-------- Data lines --------

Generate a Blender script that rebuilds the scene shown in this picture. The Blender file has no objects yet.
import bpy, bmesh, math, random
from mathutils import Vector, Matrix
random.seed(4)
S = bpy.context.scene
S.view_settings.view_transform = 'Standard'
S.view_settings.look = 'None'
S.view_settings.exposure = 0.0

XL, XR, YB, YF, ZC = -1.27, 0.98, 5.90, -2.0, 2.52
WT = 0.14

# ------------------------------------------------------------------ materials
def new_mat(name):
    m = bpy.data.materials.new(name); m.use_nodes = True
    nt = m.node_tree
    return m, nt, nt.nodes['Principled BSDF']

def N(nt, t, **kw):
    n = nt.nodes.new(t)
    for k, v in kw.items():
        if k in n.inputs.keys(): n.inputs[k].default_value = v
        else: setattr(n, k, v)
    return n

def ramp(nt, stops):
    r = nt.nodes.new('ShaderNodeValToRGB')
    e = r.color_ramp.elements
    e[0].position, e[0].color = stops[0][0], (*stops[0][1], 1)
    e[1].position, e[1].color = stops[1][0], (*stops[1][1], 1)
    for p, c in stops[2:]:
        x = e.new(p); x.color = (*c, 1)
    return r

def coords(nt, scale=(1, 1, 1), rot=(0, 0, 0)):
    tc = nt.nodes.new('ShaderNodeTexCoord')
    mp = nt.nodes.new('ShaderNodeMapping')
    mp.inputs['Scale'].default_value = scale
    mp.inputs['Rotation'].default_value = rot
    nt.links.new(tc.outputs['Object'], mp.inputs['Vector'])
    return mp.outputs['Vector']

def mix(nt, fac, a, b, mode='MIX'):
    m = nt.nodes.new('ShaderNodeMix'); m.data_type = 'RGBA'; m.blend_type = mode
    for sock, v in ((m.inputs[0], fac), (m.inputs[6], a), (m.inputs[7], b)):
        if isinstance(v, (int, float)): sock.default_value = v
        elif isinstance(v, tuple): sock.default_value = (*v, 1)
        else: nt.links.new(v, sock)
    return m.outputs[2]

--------

> Exercise details: Reproduce the full listing word for word.

> Task output:
Generate a Blender script that rebuilds the scene shown in this picture. The Blender file has no objects yet.
import bpy, bmesh, math, random
from mathutils import Vector, Matrix
random.seed(4)
S = bpy.context.scene
S.view_settings.view_transform = 'Standard'
S.view_settings.look = 'None'
S.view_settings.exposure = 0.0

XL, XR, YB, YF, ZC = -1.27, 0.98, 5.90, -2.0, 2.52
WT = 0.14

# ------------------------------------------------------------------ materials
def new_mat(name):
    m = bpy.data.materials.new(name); m.use_nodes = True
    nt = m.node_tree
    return m, nt, nt.nodes['Principled BSDF']

def N(nt, t, **kw):
    n = nt.nodes.new(t)
    for k, v in kw.items():
        if k in n.inputs.keys(): n.inputs[k].default_value = v
        else: setattr(n, k, v)
    return n

def ramp(nt, stops):
    r = nt.nodes.new('ShaderNodeValToRGB')
    e = r.color_ramp.elements
    e[0].position, e[0].color = stops[0][0], (*stops[0][1], 1)
    e[1].position, e[1].color = stops[1][0], (*stops[1][1], 1)
    for p, c in stops[2:]:
        x = e.new(p); x.color = (*c, 1)
    return r

def coords(nt, scale=(1, 1, 1), rot=(0, 0, 0)):
    tc = nt.nodes.new('ShaderNodeTexCoord')
    mp = nt.nodes.new('ShaderNodeMapping')
    mp.inputs['Scale'].default_value = scale
    mp.inputs['Rotation'].default_value = rot
    nt.links.new(tc.outputs['Object'], mp.inputs['Vector'])
    return mp.outputs['Vector']

def mix(nt, fac, a, b, mode='MIX'):
    m = nt.nodes.new('ShaderNodeMix'); m.data_type = 'RGBA'; m.blend_type = mode
    for sock, v in ((m.inputs[0], fac), (m.inputs[6], a), (m.inputs[7], b)):
        if isinstance(v, (int, float)): sock.default_value = v
        elif isinstance(v, tuple): sock.default_value = (*v, 1)
        else: nt.links.new(v, sock)
    return m.outputs[2]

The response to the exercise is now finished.